Central bank data show that mortgage lending surged 83% to 48 billion riyal ($12.8 billion) in the second quarter of the year from the same period in 2011, as lenders were encouraged by the progress of the legislation. Saudi Arabia needs to build more than 1.2 million new homes over the next two years to deal with the shortage of housing, as its population has increased rapidly over the last four decades. Capitas Group, a Saudi company specialized in home financing solutions, has estimated that close to half the population of Saudi Arabia live in rented accommodation, and over 60% of the population are below the age of 30.

Khalid Howladar, senior credit officer for financial institutions and sukuk finance at Moody’s, the credit ratings agency, says the passage of the mortgage law was “a success”. “SAMA is now responsible for the details,” he says. “This will be the hard part: to balance the social and cultural pressures regarding housing finance with the need for prudential lending and the prevention of a property bubble.

“Luckily [Al-Mubarak] inherits a very prudential and well-managed system – so it is more a case of stability versus change.”

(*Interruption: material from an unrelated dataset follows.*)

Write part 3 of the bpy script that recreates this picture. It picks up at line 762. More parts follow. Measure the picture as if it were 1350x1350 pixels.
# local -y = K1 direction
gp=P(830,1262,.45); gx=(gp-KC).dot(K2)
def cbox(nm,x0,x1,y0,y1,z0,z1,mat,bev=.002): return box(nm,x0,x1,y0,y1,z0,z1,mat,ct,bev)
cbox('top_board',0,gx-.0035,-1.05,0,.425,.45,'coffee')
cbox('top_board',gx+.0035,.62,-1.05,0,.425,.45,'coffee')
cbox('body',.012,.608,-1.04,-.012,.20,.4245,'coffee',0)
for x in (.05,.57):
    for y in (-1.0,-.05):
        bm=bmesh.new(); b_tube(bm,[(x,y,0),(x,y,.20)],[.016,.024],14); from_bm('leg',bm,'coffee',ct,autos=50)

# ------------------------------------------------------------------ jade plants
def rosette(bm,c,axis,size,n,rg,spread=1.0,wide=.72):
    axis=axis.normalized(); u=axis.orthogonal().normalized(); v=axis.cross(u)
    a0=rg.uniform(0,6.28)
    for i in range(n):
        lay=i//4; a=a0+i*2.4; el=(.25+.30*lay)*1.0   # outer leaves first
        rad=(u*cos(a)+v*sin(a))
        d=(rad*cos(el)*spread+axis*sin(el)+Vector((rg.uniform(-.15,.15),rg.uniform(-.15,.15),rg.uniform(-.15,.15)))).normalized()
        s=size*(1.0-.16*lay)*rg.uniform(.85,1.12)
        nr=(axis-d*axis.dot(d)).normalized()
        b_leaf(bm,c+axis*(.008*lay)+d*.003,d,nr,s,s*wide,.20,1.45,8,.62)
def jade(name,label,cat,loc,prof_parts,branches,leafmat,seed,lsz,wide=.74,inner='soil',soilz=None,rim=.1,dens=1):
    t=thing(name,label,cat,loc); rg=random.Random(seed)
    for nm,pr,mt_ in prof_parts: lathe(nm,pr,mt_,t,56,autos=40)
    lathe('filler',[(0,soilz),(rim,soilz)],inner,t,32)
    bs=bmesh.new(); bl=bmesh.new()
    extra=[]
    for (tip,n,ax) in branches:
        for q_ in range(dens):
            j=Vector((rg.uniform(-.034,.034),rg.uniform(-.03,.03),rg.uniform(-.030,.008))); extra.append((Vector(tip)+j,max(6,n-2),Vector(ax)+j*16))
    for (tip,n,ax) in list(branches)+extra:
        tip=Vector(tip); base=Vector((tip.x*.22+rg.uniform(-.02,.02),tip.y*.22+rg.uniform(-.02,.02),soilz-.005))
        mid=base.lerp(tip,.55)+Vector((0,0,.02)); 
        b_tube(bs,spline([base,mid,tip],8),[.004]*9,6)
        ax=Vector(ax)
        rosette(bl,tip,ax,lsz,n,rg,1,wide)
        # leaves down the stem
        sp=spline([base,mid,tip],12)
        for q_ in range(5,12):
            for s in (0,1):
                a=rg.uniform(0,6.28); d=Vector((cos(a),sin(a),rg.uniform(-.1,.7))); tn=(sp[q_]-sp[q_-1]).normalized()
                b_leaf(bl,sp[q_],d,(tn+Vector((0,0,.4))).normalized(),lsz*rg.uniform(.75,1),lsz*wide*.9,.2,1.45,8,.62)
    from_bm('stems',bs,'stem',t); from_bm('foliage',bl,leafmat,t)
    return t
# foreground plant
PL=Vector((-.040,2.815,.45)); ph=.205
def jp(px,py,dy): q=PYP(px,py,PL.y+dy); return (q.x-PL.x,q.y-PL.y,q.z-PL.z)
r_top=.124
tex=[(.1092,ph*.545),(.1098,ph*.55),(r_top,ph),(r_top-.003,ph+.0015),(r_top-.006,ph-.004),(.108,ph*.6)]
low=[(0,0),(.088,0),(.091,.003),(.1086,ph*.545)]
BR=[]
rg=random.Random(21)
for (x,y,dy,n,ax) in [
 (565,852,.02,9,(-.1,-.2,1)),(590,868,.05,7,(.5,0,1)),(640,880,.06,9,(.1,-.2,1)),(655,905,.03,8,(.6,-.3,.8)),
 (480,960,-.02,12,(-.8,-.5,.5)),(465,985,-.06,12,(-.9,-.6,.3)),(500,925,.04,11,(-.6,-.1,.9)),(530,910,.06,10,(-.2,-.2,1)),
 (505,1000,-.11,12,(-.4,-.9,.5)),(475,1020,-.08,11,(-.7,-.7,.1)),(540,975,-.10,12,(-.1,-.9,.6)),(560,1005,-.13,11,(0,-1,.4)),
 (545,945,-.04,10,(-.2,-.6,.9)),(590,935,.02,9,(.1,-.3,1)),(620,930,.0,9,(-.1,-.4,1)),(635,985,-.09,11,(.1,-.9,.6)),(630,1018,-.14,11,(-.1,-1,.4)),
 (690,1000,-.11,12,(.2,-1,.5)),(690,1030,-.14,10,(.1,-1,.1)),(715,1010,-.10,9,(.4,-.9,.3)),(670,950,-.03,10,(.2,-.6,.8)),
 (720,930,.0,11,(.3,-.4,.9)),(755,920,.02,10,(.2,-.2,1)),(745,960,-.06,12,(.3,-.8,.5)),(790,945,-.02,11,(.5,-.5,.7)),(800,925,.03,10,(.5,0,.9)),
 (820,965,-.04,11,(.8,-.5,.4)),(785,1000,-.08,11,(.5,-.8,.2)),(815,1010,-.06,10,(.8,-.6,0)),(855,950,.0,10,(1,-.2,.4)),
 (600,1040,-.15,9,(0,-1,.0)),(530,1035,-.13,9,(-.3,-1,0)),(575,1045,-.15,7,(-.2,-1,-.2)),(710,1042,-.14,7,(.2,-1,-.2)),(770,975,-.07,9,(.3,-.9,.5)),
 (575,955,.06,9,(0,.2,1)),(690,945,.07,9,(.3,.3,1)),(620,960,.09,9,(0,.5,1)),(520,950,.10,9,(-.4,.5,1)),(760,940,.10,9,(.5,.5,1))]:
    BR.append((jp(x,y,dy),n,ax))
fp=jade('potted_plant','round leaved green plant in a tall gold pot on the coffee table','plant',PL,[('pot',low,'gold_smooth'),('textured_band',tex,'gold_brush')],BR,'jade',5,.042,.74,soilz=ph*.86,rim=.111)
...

Simon Williams, Middle East economist at HSBC, says Al-Mubarak brings a more market-oriented approach at a moment when Saudi Arabia’s banking system is faced with changes. “Saudi banks will in the next few years have to implement the new Basel III global banking standards, a tricky exercise that will require them to build liquidity buffers composed of a range of market instruments,” he says.

In terms of monetary policy, inflation cooled from a peak of 5.5% in February this year, and the IMF expects it to stabilize at around 5% as growth slows to 6% this year from 2011’s 7.1%. In August, inflation edged down to 3.8% from 4% in July, a 35-month low, with price rises cooling in the largest components of the inflation basket: food and housing.

National Commercial Bank says Al-Mubarak had adopted a “wait and see” approach on monetary policy.

Said Hirsh, Middle East economist at Capital Economics in London, says SAMA deserves credit for controlling inflation given the size of the government’s fiscal stimulus. “This increased the risk of inflationary pressures and rapid credit growth, and Fahad AlMubarak has played an important role in ensuring neither happened,” adds Hirsh.

He believes that August’s figures suggest that inflation is under control, although record government spending should keep some inflationary pressure as it maintains strong domestic demand. “However, the Saudi Arabian Monetary Agency has been mopping up excess liquidity in the financial system, ensuring that inflation does not get out of hand,” he says.

Hirsh, whose forecast for Saudi Arabia’s growth for this year was nearly half that of the IMF at 3.5%, upgraded it to 4.5% in September after an announcement by the kingdom that it plans to keep oil output at record levels, to prevent prices from rising too much and push the global economy into recession.

In the second quarter of this year, Saudi Arabia’s annual GDP growth rate slowed to 5.5% from 5.9% in the first quarter, with the oil and government sectors slowing sharply.